Peygamberlerin ilki Adem aleyhisselam sonuncusu da Muhammed (s.a.v.)'dir. Adem (a.s.)'ın peygamberliği Kitap ile sabittir. Allahu Teâla: "Adem Rabbine baş kaldırdı ve yolunu şaşırdı. Rabbi yine de onu seçip tevbesini kabul etti ve ona doğru yolu gösterdi." Ta Ha: 121,122

Yine Kur'an Adem'e emredenin ve onu yasaklayanın Allah olduğuna delalet etmektedir.

"Ey Adem sen ve eşin cennette kal, orada olandan istediğiniz yerde bol bol yiyin, yalnız şu ağaca yaklaşmayın" Bakara: 35 Bu nedenle kesinlikle Adem zamanında ondan başka peygamber yoktur. O, başka şeyle değil vahiy ile Nebi'dir. Çünkü Nebi' kendisine bir şeriat vahyedilen kimsedir.

Her emir ve yasak şeriattır. Ademe de vahyedildiğine göre öyleyse Adem de Nebidir. Aynı zamanda peygamberliği, Tirmizi'nin Ebu Said el Hudri yoluyla rivayet ettiği bir hadisle de sabittir:

"Ben kıyamet gününde Adem'in çocuklarının efendisiyim. Hamd sancağının elimde olmasından, Adem ve dışındaki bütün peygamberlerin benim sancağımın altında olmasından başka övünme yoktur."  Kaynak için Tıklayınız..

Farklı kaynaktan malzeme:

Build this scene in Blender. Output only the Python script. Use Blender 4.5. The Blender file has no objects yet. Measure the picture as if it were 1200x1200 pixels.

Sahabe de Adem'in peygamber olduğunda icma etmiştir.

Peygamber olduğunu iddia eden ve mucize gösteren Muhammed (s.a.v.)'in peygamberliğine gelince: Muhammed (s.a.v.)'in peygamberlik çağrısı kesin bir şekilde tevatüren bilinmektedir. Mucize göstermesi ise; belağatlarının zirvesinde olan bütün Arap edebiyatçılarına Kur'an ile meydan okuması ve onların da Kur'an'daki sureler gibi en kısa bir sure getirmekten bile aciz oluşları ile, Allah'ın kelamı ile açıkça ortadadır. Hatta onlar belağat ve fesahat bakımından zirvede olmalarına rağmen sözle cevap vermekten yüz çevirerek kuvvetle ve kılıçla karşı koydular. Nakil vasıtalarının çokluğuna rağmen hiçbirinin Kur'an'ın en kısa süresine yaklaşabilecek bir şeyi getirdiği hiç kimseden nakil edilmemiştir. Bu da Kur'an'ın Allah katından indirilmiş bir kitap olduğuna ve Muhammed (s.a.v.)'in peygamberlik davasının doğru olduğuna delalet etmektedir.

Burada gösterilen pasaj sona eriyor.